Kent International Rides to Victory

 Kent International has been in a dispute with Customs over the classification of "Kangaroo Carrier" child safety seats for bicycles for so long that it has generated six judicial opinions. We last covered it here. In what imight be the last word, the Court of International Trade has handed a limited win to Kent.


Photo by James Wainscoat on Unsplash

This decision is not really about the classification. On the merits, the Court previously found that the seats are classifiable in Heading 8714 as accessories to bicycles. What was at issue in this decision is whether Kent was entitled to have some of the entries liquidated as "seats" in Heding 9401 because Customs and Border Protection's prior liquidations constitute a legal "treatment" of the merchandise as such.

A "treatment" is analogous to a ruling, except it just happens as a matter Customs' actions on entries. It is relevant here because once a "treatment" is established, like a ruling, it can only be modified going forward and only starting 60 days after notice and comment. 19 USC 1625(c)(2). The implementing regulations spell out when a treatment comes into existence:

(A) There was an actual determination by a Customs officer regarding the facts and issues involved in the claimed treatment;

(B) The Customs officer making the actual determination was responsible for the subject matter on which the determination was made; and

(C) Over a 2-year period immediately preceding the claim of treatment, Customs consistently applied that determination on a national basis as reflected in liquidations of entries or reconciliations or other Customs actions with respect to all or substantially all of that person's Customs transactions involving materially identical facts and issues;

The controversy in this case was over the third prong. First, how to define the 2-year period and, second, what it means for the prior determinations to have been on a "national basis."

The question of the 2-year period is one of those things that might seem clear, but it is not. The two years must be "immediately preceding the "claim of treatment." The claim occurs when there is an assertion of the right to claim the treatment. One way to define that is as the first enty for which Customs denied the claimed treatment. In other words, the first entry on which Customs told Kent it was changing the classification from seats to bike accessories. 

Measured from the earliest entry at issue, which occurred at Long Beach and was subject to a protest, Kent does not satisfy the 2-year requirement. Kent, on the other hand, looks to the protest approval dates to find a later date. The Court agreed with Kent finding the basis for the treatment arose from Customs' decision to approve Kent's protests, not the classification on the initial entries. That protest approval happened in August of 2008. Customs applied that classification to entries through November of 2010. Until February of 2015, Customs took no further action regarding this classification. Then, in 2015, CBP issued a ruling reclassifying the merchandise. That event is what the Court referred to as the "inflection point" for the 2-year requirement. Moreover, the Court found that the treatment extended from 2008 to the ruling in 2015. However, only those entries that were protested after November 2010 are entitled to benefit from the treatment.

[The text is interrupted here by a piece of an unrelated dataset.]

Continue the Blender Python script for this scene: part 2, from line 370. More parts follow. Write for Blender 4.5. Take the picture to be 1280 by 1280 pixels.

Regarding whether CBP applied the treatment consistently and on a national basis, the problem was that the relevant entries were all at the Port of Newark. Pass through entries at Long Beach do not count. Arguably, treatment at a single port is not national treatment. But, because only the Newark entries matter and there was no inconsistent treatment, the Court found that the treatment there constituted national treatment.

As a result, Kent proved the existence of a legal "treatment" for its entries from its 2010 protest to the Customs' 2015 ruling changing the classification. That means the Customs was required to go through the notice and comment process before changing that treatment. Customs failed to do that. That means that Kent is entitled to a refund of the duties it paid on that merchandise, even though the correct classification has been determined to be as bicycle accessories.